The Shmata Queen told me a short while back about all of the things in our lives that had changed and how it would make certain dreams impossible.

I didn’t respond or argue with it but my best guess is she knows damn well I didn’t accept it.

She might say it is because it’s news/information I don’t like or want to hear but I would debate that point.

I don’t like it but the reason I don’t accept it is because of all that I have seen and experienced which suggests to me that sometimes we don’t know as much about life and what might happen as we think.

Hell, there is no good reason for us to have met and yet we did.

Not only did we meet but we somehow found our way down the spiral path and through the inside out in ways that make it impossible for me to say things are impossible.

Sometimes you look at a woman and say I know you love me and she responds with something that sounds like “what a fool believes.”


I Make No More Predictions Upon This Page…Today

What comes down the road or doesn’t come isn’t defined by today or tomorrow or fate. It is a combination of all of these elements and something else.

Weird science it is, and now we walk the path not because we are curious to see what comes of particular and specific relationships but because it is what is required for all of life.

Can’t stay still and can’t stay hidden.

Got to keep walking and see what unfolds as we go.

It ought to be interesting.

Full Moon Madness

Every day I take a moment or two to consider whether I am going to update things here and wonder how I went from posting sixty or seventy times a month to the current snail’s pace.

If there were no boundaries in blogging I could address it all in a couple of paragraphs but there are boundaries and so I cannot give you a complete tale.

All I can say is I am always cognizant of the changes here and elsewhere. It feels like a full moon madness that exists whether the moon is given it is full glory in the night sky or but a quarter.

Maybe He Is Right

Old Walt Whitman might be spot on here.

We are all on individual paths and where they lead or do not might be destiny or coincidence.

Hell, it might be a combination of the two.

There is a girl who I would like to sit down and discuss this and a bunch of other things with.

If my druthers and requests were filled it would be on a beach somewhere with no distractions other than the sea.

But for the moment that is an impossibility and one wonders if that moment should be defined and described as minutes or eternity.

This the place where confusion reigns and it is hard to determine if that will continue to be the default answer or if perhaps the clouds will part long enough for rays of sunlight to provide the clarity only they are capable of displaying.

I am tired and worn out by it all, though it is also fair to say I am capable of mustering enough energy to change it all.

But that is probably contingent upon whether there is a real impetus to do so beyond personal desire.

Not that desire doesn’t provide significant motivation because it does.

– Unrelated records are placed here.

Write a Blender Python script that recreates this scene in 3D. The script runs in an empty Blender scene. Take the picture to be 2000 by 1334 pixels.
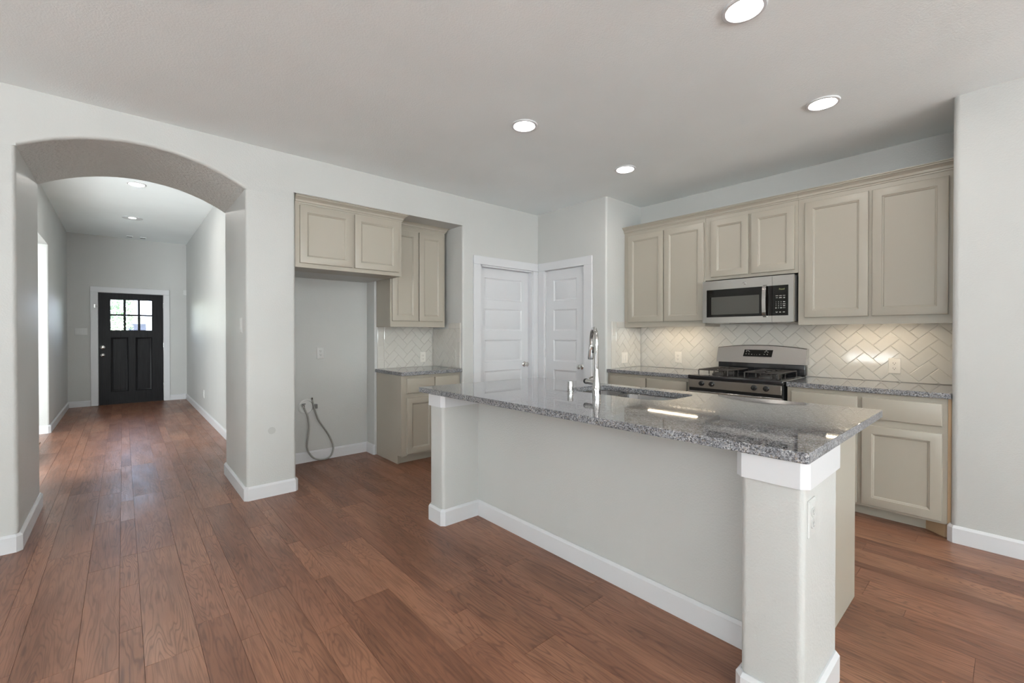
import bpy, bmesh, math, random
from mathutils import Vector, Matrix
random.seed(7)
PI = math.pi
SC = bpy.context.scene
COL = SC.collection

# ------------------------------------------------------------------ camera, world, light, exposure
cam_d = bpy.data.cameras.new('camera'); cam = bpy.data.objects.new('camera', cam_d); COL.objects.link(cam)
cam.location = (0, 0, 1.2834)
cam.rotation_euler = (math.radians(90 - 0.397), 0, math.radians(-40.989))
cam_d.sensor_width = 36.0; cam_d.lens = 861.70 * 36 / 2000
cam_d.shift_x = (1000 - 988.27) / 2000; cam_d.shift_y = (658.45 - 667) / 2000
cam_d.clip_start = 0.02; cam_d.clip_end = 200
SC.camera = cam

SC.view_settings.view_transform = 'Standard'
SC.view_settings.look = 'None'
SC.view_settings.gamma = 1
SC.view_settings.use_curve_mapping = False
SC.view_settings.exposure = 0.14
SC.cycles.max_bounces = 16; SC.cycles.diffuse_bounces = 8; SC.cycles.glossy_bounces = 6; SC.cycles.transparent_max_bounces = 16

world = bpy.data.worlds.new('world'); SC.world = world; world.use_nodes = True
wn = world.node_tree.nodes; wl = world.node_tree.links
bg = wn['Background']
sky = wn.new('ShaderNodeTexSky'); sky.sky_type = 'NISHITA'; sky.sun_disc = False
sky.sun_elevation = math.radians(50); sky.sun_rotation = math.radians(200)
hz = wn.new('ShaderNodeMix'); hz.data_type = 'RGBA'; hz.inputs[0].default_value = .55; hz.inputs[7].default_value = (1, 1, 1, 1)   # thin bright cloud
wl.new(sky.outputs[0], hz.inputs[6]); wl.new(hz.outputs[2], bg.inputs[0]); bg.inputs[1].default_value = 4.2

def area(name, loc, rot, sx, sy, power, color=(1, 1, 1), spread=180):
    d = bpy.data.lights.new(name, 'AREA'); d.shape = 'RECTANGLE'; d.size = sx; d.size_y = sy
    d.energy = power; d.color = color; d.spread = math.radians(spread)
    o = bpy.data.objects.new(name, d); COL.objects.link(o); o.location = loc; o.rotation_euler = rot
    return o
DAY = (0.915, 0.985, 1.0)
# daylight standing in the windows of the living room behind the camera, its patio door, and the side room off the hall
UP = math.radians(74)     # steep upward tilt, added so the lamps light the ceiling directly
area('daylight_rear_window', (0.9, -6.40, 1.30), (PI/2 + UP + math.radians(7), 0, 0), 5.4, 2.2, 1220, DAY)
area('daylight_left_window', (-4.90, -2.2, 1.35), (PI/2 + UP, 0, -PI/2), 5.0, 2.2, 680, DAY)
area('daylight_patio_door', (-4.93, 2.32, 0.46), (PI/2, 0, -PI/2), 0.95, 0.66, 22, DAY)
area('daylight_side_room', (-1.75, 4.80, 1.45), (PI/2 + math.radians(18), 0, math.radians(-18)), 1.5, 2.0, 270, DAY)

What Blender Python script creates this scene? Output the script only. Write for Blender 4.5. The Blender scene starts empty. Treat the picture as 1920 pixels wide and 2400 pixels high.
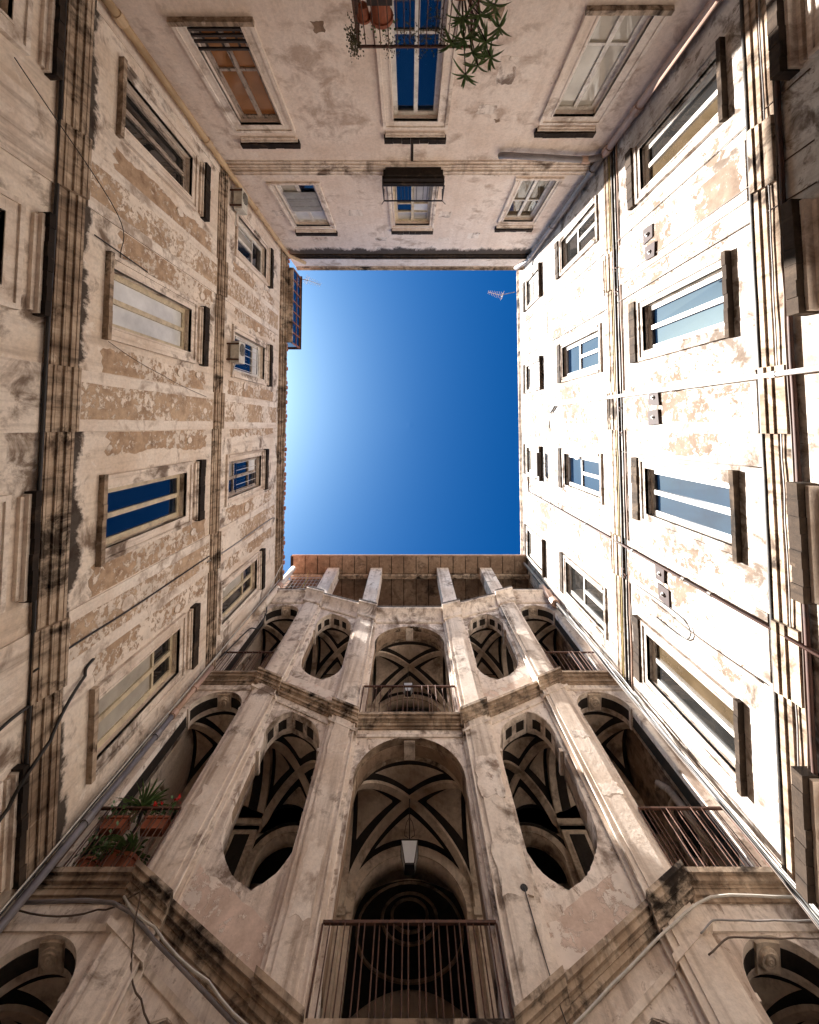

However, it is not enough on its own.

That is what happens when more than one is involved, you can’t walk into a secret world and celebrate by yourself.

It just doesn’t work.

Partnership is required, someone to take your hand and walk with you through the full moon madness.

A Momentary Silence

Things moved from silence to conversation back to silence.

I was disappointed but not surprised at this turn of events.

Some things have bumps in the road and moments where what seemed like a straight line turn out to have curves.

That is not a good or bad thing, it is just part of life and the trick is to just let it roll and unfold as it will.

If instinct and intuition are on the mark all will be fine and if they aren’t, well all will still be fine.

There was a moment where that look seemed to offer an invitation to revisit the taste and feel of lips upon lips, but I refused to go there.

Not because I didn’t want to but because I wasn’t going to be told I had created an issue. Blurry lines didn’t need any help nor additional blurring.

Especially given the decision to see if instinct and intuition were correct or misguided. Better to wait for an official invitation than to cause unnecessary chaos.

Change will or will not come and we’ll see what sort of revolution it does or does not cause.

Mulling and Musing

I have been mulling over whether to produce brand new content or to string together some posts and pieces that would make a great story.

There are no coincidences and writing letters to the universe only works occasionally but sometimes you have to take a swing and tell the person you love they are an idiot for not recognizing the obvious.

Do things happen for a reason or is it all coincidence?

Maybe we ought to look back at heroes or maybe it is better to focus on the Rhythm of Life.

Sometimes we hear music and we run towards it never knowing what comes with or next.

Spit or swallow, it all unfolds and we learn or we don’t.

Keeping It Going

I don’t think I watched Friday Night Lights until after I moved back from Texas but I do know that every time the music came on I remembered.

Every time I saw certain pictures and images I remembered.

That was enough to make it clear I had to go back and I did it.

All that needs to happen now is to wait and see what happens.

Maybe this and maybe that, but something will happen because nothing isn’t an option.